The buyside source added that the local market in Mexico, such as bonos, rallied on the view that the worse case scenario was already priced in.

"I think the external debt hasn't reacted yet, which it probably should have.

"It's probably a function of the fact that Mexico is a very important holding for crossover investors and they have been really focused on GM and autos.

"I don't think they really paid attention to what was happening in the political scene in Mexico."

The source added that if Obrador is impeached, which is a likely outcome, there will likely be more selling of Mexico's external debt.

At press time, there was no vote by congress.

Russia could pass Mexico

On a spread basis, Russia and Mexico were only eight basis points apart Wednesday. Many have said that there is a probability that Russia will trade through Mexico, remarked the sellside source.

Over the long term, even if Mexico had been tighter and even if the current round of political volatility in Mexico quiets down, noise in the country will intensify as the 2006 presidential election approaches, remarked the source.

"In the meantime, especially with the oil price outlook staying higher, Russia is going to continue to look better," commented the sellside source.

The source added that the technicals in the market suggest that such a scenario of Russia trading through Mexico could happen - whether it be tomorrow or six months from now.

However, the buyside source said there is a real possibility that Russia could trade flat to Mexico.

"The opposite thing happened in Russia. We had positive news yesterday [Wednesday] about the government's intention to pay down their external debt by 2007 using oil money.

"At the same time, there were some rumors that the Paris Club may agree to a deal with them - allowing them to retire their debt at least at par," she said.

The buyside source does not think the political situation in Russia is any better than Mexico. The situation in Russia is slowly deteriorating.
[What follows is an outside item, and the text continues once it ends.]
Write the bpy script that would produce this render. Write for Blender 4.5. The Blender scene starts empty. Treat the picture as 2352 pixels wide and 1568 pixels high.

"But I do think that Russia's macroeconomic fundamentals are a lot better than Mexico's. But there is a balance there, but probably Russia could trade flat to Mexico pretty soon."

Tenaga in the market

Malaysian power company Tenaga Nasional Bhd. may be headed to the international bond market for some of the cash it needs to fund the tender offer it announced on Thursday.

One source added that Tenega would be wise to issue borrowings in ringgits so that it stays in line with its strategy of reducing the amount of foreign currency debt as a percentage of its total debt.

Also in the pipeline are deals from Chile's Celulosa Arauco y Constitucion SA and Mexico's TFM, SA de CV.

The sellside source commented that "people are watching to see if some of the bigger sovereigns start to come like Indonesia or Uruguay or someone like that," which are slightly more challenging deals.

"I think emerging markets has really outperformed the broader markets for probably a good week or so. An awful lot of it is more a function of the tone of the broader markets, so I think EM is getting more and more comfortable.

"I think it still takes a large new issue premium than it would have a month ago."

Forestry company Arauco is planning to issue $300 million of 10-year bonds (Baa2/BBB+/BBB+). JP Morgan is running the books and Citigroup is the co-lead. BBVA Bank, BNP Paribas, Calyon and Banco Santander are also part of the syndicate.

And freight railroad company TFM is in the pipeline with an offering of $460 million senior unsecured notes in two tranches (expected ratings B2/B). Morgan Stanley has the books.

Hylsa calls

Meanwhile one analyst is keeping the 10½% notes due 2010 of Mexican steelmaker Hylsa SA de CV (B1/BB-) at market weight after the company said Wednesday it will redeem all $139 million of its 9¼% 2007 notes on May 12 at a price of 101.54.

According to a research note, Hylsa has obtained a bank loan to finance the prepayment.

The analyst expects the company to also redeem its 10½% notes, which are currently callable at 101.5417, declining to par on Sept. 15, 2005.

The recommendation is thus market weight, since the 2010 bonds are trading above the current call price, said the note.